Umut bu ülkede her geçen gün kaybolan bir şey. Elimde zaman makinası olsa da 60 yıl sonrasına gidip ne halde olduğumuzu görebilsem. Düzeldik mi beter mi olduk diye merakımı yensem.

Bizim bir önceki binamız Türkan Saylan'ın evine komşuydu. Aramızda sadece bir bina vardı. Şimdi de komşu sayılırız bu sefer 4-5 bina var. İçimden hep onun kapısını çalıp size hayranım ne kadar büyük işler yaptınız demek vardı. Ne yazık ki böyle bir özgüvene ve cesarete sahip olmadığım için yapamadım. Aramanın yapıldığı gün kapısının önüne gidip alkışlamakla yetindim.

Gerçekten anlamakta zorluk çekiyorum. Adnan Hoca zibidisi olsun Fettullah gülen şarlatanı olsun amaçları hedefleri belli olan adamların kılına bir halt gelmezken. Tek derdi ülkeyi aydınlık geleceğe taşımak isteyen bu insanlara her türlü zorluğun çıkarılması. Hala da bıkmadan usanmadan mücadele etmelerini öyle takdirle karşılıyorum ki. Kendimi işe yaramaz sadece bık bık konuşup duran biri olarak görüyorum.
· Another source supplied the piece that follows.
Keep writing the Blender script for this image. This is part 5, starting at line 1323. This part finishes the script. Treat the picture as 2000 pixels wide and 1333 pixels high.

Örümcek beyinlerden ölesiye nefret ediyorum. Sabah arkadaşımın facebook'a eklediği bir videoyu seyrettim. Yüzlerine çeşitli sebeplerden kezap atılmış büyük ihtimalle afganlı kadınların resimlerinin olduğu. Erkek hakimi toplumlardan, beyinlerinin edep yerlerine sıkışmış olmasından, bastırılmış duygularının sadece sapkınlığa işlemesinden tiksiniyorum.

Umarım karanlık taraf sonsuza kadar yerin dibine gömülür.

2 yorum:

Basak dedi ki...

Yüzyıllar boyu bizzat kendi yöneticileri tarafından ezilen, adam yerine konmayan bir halkın kollektif bilincinin doğal yan ürünleri tüm bu olanlar. Atatürk bu durumu iyi görmüş, aynı zamanda çok güvendiği halkının potansiyelini de farketmişti. O nedenle halkına, halkının kendisini asla layık görmediği özgüveni her fırsatta aşıladı.
Ne yazıkki o özgüvenin gelişmesini istemeyen yöneticiler tarafından yönetilmekten kurtulamadık, aşağılık kompleksi kanser gibi, toplumları içten kemiriyor ve kanser gibi, tedavisi de çok zor ve zahmetli. Ama Türkan saylan gibiler bu yola baş koymuş, biz de onlar kadar olamasak da izinden gideriz. Herkes kendi etki alanı içinde, küçük-büyük, öenmli-önemsiz demeden bir şeyler yapmalı. Herkes bir mum yakmalı, karanlıkla mücadelinin başka yolu yok...

cakiltasi dedi ki...

evet çok doğru yazmışsın. elimizden gelen ne ise yapmalı ne kadar mum yakarsak karanlık korkutucu olmaktan o kadar çıkar.